BEGIN Supplied material

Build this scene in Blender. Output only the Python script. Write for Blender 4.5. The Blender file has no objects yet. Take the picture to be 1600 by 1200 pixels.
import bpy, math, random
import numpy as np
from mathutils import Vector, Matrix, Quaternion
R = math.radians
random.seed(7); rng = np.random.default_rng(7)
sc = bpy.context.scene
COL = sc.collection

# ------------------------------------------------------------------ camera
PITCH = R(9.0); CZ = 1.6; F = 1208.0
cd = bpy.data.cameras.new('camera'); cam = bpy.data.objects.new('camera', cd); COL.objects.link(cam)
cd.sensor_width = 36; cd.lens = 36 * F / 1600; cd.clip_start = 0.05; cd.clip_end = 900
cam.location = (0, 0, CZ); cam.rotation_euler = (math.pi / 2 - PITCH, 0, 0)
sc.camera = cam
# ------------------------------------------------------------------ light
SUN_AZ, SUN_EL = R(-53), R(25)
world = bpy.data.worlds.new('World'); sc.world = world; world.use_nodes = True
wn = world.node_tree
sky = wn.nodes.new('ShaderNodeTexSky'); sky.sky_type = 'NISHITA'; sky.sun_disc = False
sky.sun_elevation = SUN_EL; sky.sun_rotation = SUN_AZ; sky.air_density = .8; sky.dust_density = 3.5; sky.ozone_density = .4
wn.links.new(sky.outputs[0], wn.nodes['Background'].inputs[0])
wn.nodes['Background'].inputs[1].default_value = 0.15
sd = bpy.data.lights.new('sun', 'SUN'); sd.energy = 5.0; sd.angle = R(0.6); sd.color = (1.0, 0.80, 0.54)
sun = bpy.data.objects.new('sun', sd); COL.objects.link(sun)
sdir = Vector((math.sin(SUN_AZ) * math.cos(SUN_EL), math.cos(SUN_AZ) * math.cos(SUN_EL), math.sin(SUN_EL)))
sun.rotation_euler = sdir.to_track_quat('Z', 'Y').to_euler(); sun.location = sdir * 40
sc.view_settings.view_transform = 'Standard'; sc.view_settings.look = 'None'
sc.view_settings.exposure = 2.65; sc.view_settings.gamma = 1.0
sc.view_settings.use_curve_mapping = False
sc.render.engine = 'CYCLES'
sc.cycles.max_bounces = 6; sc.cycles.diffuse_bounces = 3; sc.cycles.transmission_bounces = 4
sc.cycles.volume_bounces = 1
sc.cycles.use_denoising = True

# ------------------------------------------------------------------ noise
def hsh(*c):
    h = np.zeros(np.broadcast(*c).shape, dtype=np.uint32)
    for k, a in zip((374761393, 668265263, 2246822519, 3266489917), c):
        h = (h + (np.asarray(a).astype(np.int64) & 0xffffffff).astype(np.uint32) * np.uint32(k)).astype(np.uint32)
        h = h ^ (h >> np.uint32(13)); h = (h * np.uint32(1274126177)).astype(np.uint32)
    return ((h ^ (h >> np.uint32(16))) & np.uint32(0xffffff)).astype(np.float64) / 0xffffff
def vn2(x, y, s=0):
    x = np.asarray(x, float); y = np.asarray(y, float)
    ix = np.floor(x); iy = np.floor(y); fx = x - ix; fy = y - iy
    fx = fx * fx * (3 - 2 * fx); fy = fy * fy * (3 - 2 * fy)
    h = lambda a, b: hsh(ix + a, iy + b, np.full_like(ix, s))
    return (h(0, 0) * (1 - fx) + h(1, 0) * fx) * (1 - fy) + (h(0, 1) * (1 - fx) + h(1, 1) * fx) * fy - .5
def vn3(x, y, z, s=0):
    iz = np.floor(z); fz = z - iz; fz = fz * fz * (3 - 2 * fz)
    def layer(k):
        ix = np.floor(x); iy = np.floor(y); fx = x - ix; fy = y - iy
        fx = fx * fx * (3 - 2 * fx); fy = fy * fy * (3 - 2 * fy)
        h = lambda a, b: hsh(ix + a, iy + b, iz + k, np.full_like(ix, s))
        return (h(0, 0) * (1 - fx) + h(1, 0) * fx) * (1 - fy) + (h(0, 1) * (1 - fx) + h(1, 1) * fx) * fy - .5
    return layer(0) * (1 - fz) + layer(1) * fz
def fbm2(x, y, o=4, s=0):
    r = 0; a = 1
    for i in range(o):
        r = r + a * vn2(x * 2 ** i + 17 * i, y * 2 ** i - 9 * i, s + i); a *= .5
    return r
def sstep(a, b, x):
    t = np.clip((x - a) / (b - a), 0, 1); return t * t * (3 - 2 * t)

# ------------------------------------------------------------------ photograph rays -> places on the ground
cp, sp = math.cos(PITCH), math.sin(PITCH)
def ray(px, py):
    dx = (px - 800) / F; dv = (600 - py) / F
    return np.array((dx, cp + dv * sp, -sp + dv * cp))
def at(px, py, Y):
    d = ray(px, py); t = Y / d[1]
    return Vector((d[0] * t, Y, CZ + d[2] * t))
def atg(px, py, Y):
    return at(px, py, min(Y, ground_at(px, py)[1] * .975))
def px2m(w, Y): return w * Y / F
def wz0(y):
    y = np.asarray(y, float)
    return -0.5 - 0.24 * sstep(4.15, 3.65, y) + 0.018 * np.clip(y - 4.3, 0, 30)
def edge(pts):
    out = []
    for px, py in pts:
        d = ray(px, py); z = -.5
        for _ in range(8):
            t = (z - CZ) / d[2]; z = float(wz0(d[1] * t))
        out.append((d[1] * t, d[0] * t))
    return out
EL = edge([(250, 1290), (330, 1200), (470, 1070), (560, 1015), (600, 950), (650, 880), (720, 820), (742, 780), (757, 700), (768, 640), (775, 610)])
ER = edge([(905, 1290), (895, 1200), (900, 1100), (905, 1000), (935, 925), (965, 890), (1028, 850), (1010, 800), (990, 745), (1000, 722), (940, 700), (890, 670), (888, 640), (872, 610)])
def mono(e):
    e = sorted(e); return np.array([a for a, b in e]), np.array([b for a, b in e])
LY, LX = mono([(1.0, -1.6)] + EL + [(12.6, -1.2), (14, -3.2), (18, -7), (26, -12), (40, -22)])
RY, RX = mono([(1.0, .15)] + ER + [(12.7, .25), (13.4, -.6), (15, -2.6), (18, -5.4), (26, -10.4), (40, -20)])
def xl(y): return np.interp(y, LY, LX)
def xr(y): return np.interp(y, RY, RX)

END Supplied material

What is needed »
Which lines contain "scene"? Copy each of them out.

Response to the exercise »
Build this scene in Blender. Output only the Python script. Write for Blender 4.5. The Blender file has no objects yet. Take the picture to be 1600 by 1200 pixels.
sc = bpy.context.scene